NCEE: Can you expand on why it’s important to have examples of student work when presenting the new curriculum to educators?

BM: You will see on the website, that there are statements of achievement standards to give teachers an idea of what students can do, given the opportunity to develop the knowledge, understanding and skills, set out in a particular part of the curriculum. We think that it is difficult to write such statements in a way that is unambiguous for teachers and that it is much more helpful to also provide samples of real student work in response to real tasks created by teachers, but then assessed by a group of teachers from across the country and annotated to provide an explanation for the judgments they make.

Under the previous federal government there was a requirement introduced that all schools report student performance to parents on an A-E (or equivalent) scale. Our annotated samples of students’ work will illustrate performance for each score, A to E, for each subject, each year. We collected quite a few last year from schools involved in piloting the K-10 English, Mathematics, Science and History curricula, but will collect more during 2012 as some of the states will have already begun full implementation.

NCEE: While building NAPLAN and the national curriculum, what lessons did you draw from other countries? Are there any countries in particular that you used as a model, and in what ways? What do you see as distinctive about the Australian system?

BM: NAPLAN grew out of state-based assessments of literacy and numeracy that began in New South Wales in its then Basic Skills Testing Program in 1990. The other states followed over the years. While I was in Paris at the OECD, the Ministers for Education decided that the results should all be expressed on a common scale across the country. The separate tests were equated to achieve this, but then the Ministers decided that it would be better to use common tests. NAPLAN was the result and the first NAPLAN tests were introduced in 2008. Interestingly, there was no common curriculum behind NAPLAN. The new test reflected the separate tests that it replaced.

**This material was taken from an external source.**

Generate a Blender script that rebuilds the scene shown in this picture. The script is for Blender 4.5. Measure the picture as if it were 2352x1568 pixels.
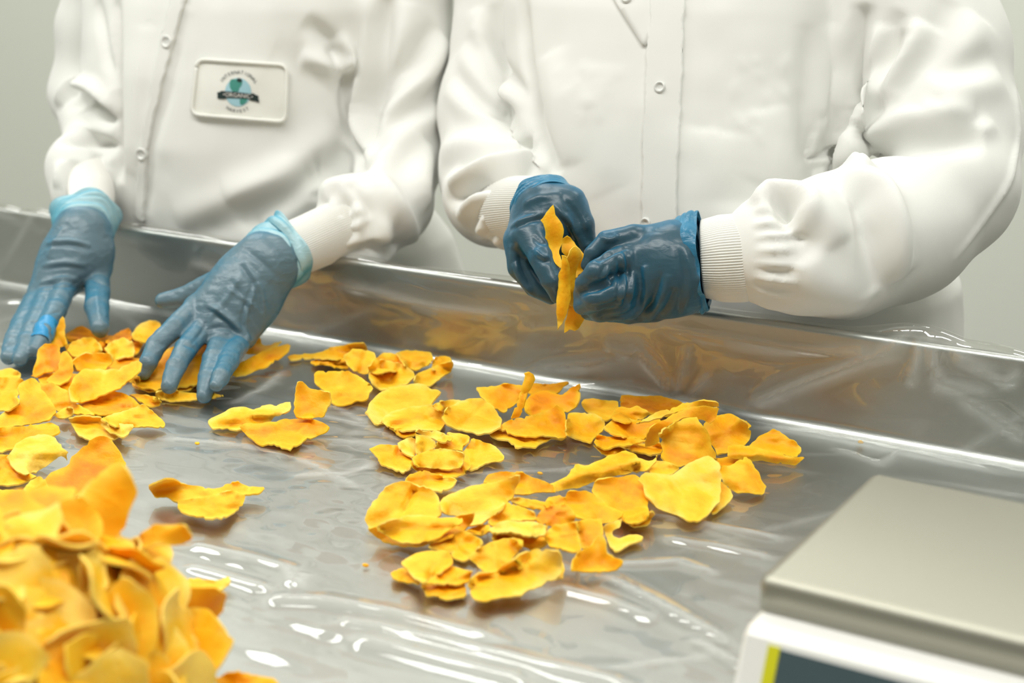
import bpy, bmesh, math, random
import numpy as np
from mathutils import Vector, Matrix
from mathutils.bvhtree import BVHTree
from mathutils.geometry import delaunay_2d_cdt

S = bpy.context.scene
for o in list(bpy.data.objects):
    bpy.data.objects.remove(o)
rng = np.random.default_rng(7)
random.seed(7)

# ------------------------------------------------------------------ camera
W, H = 2352.0, 1568.0
VP_X = np.array([-5200.0 - W / 2, -(-279.0 - H / 2)])      # vanishing point of the table's length
VP_Y = np.array([3391.0 - W / 2, -(-279.0 - H / 2)])       # vanishing point across the table
F = math.sqrt(-(VP_X @ VP_Y))                              # focal length in pixels
_mx = np.array([VP_X[0], VP_X[1], -F]); _mx /= np.linalg.norm(_mx)
_y = np.array([VP_Y[0], VP_Y[1], -F]); _y /= np.linalg.norm(_y)
ROT = np.stack([-_mx, _y, np.cross(-_mx, _y)])             # camera to world
TZ = 0.90                                                  # height of the table surface


def cdir(px, py):
    return np.stack([(np.asarray(px, float) - W / 2) / F, -(np.asarray(py, float) - H / 2) / F,
                     -np.ones_like(np.asarray(px, float))], -1)


CAM = np.array([0, 0, TZ]) - ROT @ (cdir(1400, 902) * 1.5)


def wdir(px, py):
    return cdir(px, py) @ ROT.T


def C(px, py, d):                                          # photo pixel at a depth -> point
    return CAM + wdir(px, py) * d


def onz(px, py, z):                                        # photo pixel on a horizontal plane
    w = wdir(px, py)
    return CAM + w * ((z - CAM[2]) / w[..., 2])[..., None]


def proj(p):
    c = (np.asarray(p) - CAM) @ ROT
    return np.stack([W / 2 - F * c[..., 0] / c[..., 2], H / 2 + F * c[..., 1] / c[..., 2]], -1), -c[..., 2]


FWD = ROT @ np.array([0, 0, -1.0]); GF = np.array([FWD[0], FWD[1], 0]); GF /= np.linalg.norm(GF)
cd = bpy.data.cameras.new('camera'); cam = bpy.data.objects.new('camera', cd)
S.collection.objects.link(cam); S.camera = cam
cd.sensor_width = 36.0; cd.lens = F / W * 36.0; cd.clip_start = 0.02; cd.clip_end = 50
m4 = Matrix.Identity(4)
for i in range(3):
    for j in range(3):
        m4[i][j] = ROT[i][j]
    m4[i][3] = CAM[i]
cam.matrix_world = m4
cd.dof.use_dof = True; cd.dof.focus_distance = 1.34; cd.dof.aperture_fstop = 5.0

# ------------------------------------------------------------------ world, lights, exposure
wd = bpy.data.worlds.new('world'); S.world = wd; wd.use_nodes = True
wd.node_tree.nodes['Background'].inputs[0].default_value = (0.9, 0.95, 1, 1)
wd.node_tree.nodes['Background'].inputs[1].default_value = 0.3
S.view_settings.view_transform = 'Standard'; S.view_settings.look = 'None'
S.view_settings.gamma = 1.0; S.view_settings.use_curve_mapping = False
S.view_settings.exposure = 0.13
S.cycles.use_denoising = True
S.cycles.max_bounces = 8; S.cycles.transparent_max_bounces = 16
S.cycles.sample_clamp_indirect = 6.0


def area(name, loc, size, power, col=(1, 0.997, 0.955), target=None):
    l = bpy.data.lights.new(name, 'AREA'); l.shape = 'RECTANGLE'; l.size, l.size_y = size
    l.energy = power; l.color = col
    o = bpy.data.objects.new(name, l); S.collection.objects.link(o); o.location = loc
    if target is not None:
        o.rotation_euler = (Vector(target) - Vector(loc)).to_track_quat('-Z', 'Y').to_euler()
    return o


CEIL = 2.75
LAMPS = [(-1.95, 0.72), (-0.55, 0.72), (0.85, 0.72), (-1.95, -0.85), (-0.55, -0.85), (0.85, -0.85)]
for lx, ly in LAMPS:
    area('ceiling_panel_lamp', (lx, ly, CEIL - 0.035), (1.15, 0.30), 11.5 if ly > 0 else 19.5)

# ------------------------------------------------------------------ helpers


def link(o, parent=None):
    S.collection.objects.link(o)
    if parent is not None:
        o.parent = parent
    return o


def tag(o, label=None, cat=None, group=None, kind=None):
    if label: o['label'] = label
    if cat: o['category'] = cat
    if group: o['group'] = group
    if kind: o['kind'] = kind
    return o


def empty(name, loc=(0, 0, 0)):
    o = bpy.data.objects.new(name, None); o.empty_display_size = 0.05
    o.location = loc
    return link(o)


def mesh(name, V, Fc, mat, parent=None, smooth=True, center=False, attrs=None):
    V = np.asarray(V, float)
    c = np.zeros(3)
    if center:
        c = (V.min(0) + V.max(0)) / 2; c[2] = V[:, 2].min(); V = V - c
    me = bpy.data.meshes.new(name)
    if isinstance(Fc, np.ndarray):
        n, k = Fc.shape
        me.vertices.add(len(V)); me.vertices.foreach_set('co', V.astype(np.float32).ravel())
        me.loops.add(n * k); me.loops.foreach_set('vertex_index', Fc.astype(np.int32).ravel())
        me.polygons.add(n)
        me.polygons.foreach_set('loop_start', np.arange(0, n * k, k, dtype=np.int32))
        me.polygons.foreach_set('loop_total', np.full(n, k, dtype=np.int32))
        me.update(calc_edges=True); me.validate()
    else:
        me.from_pydata([tuple(v) for v in V], [], [tuple(f) for f in Fc]); me.update()
    if smooth:
        me.polygons.foreach_set('use_smooth', np.ones(len(me.polygons), dtype=bool))
    if attrs:
        for k, a in attrs.items():
            at = me.attributes.new(k, 'FLOAT', 'POINT'); at.data.foreach_set('value', np.asarray(a, np.float32))
    me.materials.append(mat)
    o = bpy.data.objects.new(name, me)
    if center:
        o.location = c
    return link(o, parent)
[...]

As part of the development of the Australian Curriculum, ACARA was directed also to develop literacy and numeracy continua and then to review and revise NAPLAN as necessary to reflect those continua. We will time this change on the basis of implementation of the new curriculum with a revised NAPLAN probably to come in 2014.

In our curriculum, we paid attention to practices elsewhere. Our mathematics curriculum, for example, has been increased in difficulty particularly at the elementary school level on the basis of our analysis of mathematics curricula in Singapore and Finland, two countries that outperform Australia in the international comparisons offered by programs such as OECD’s PISA.

NCEE: Is there anything else you would like to talk about with regard to the report, or the direction the system is going in?

BM: I’d like to say something about the curriculum itself, rather than the assessment system. When we got started, we were calling what we did the development of content standards. I found out from talking to an American journalist that we borrowed that term from you. I also learned that in the United States you couldn’t talk about national or state curriculum, so you used these words. What we are doing now is saying that we are developing curriculum or the learning entitlements. We say to schools that by whatever means you teach, this is the knowledge, understanding and skills that your kids are entitled to have the opportunity to acquire. You’ve got to get around the constitutional arrangements in order to do the right thing. Australia has strong constitutional arrangements that say that education is the responsibility of the states, not the commonwealth, not the federal government. So how did we get there? We got there by making it a collaborative arrangement. All of this is decided not by the federal minister; all of this is decided by the six states, two territories and the one federal minister sitting at the table together.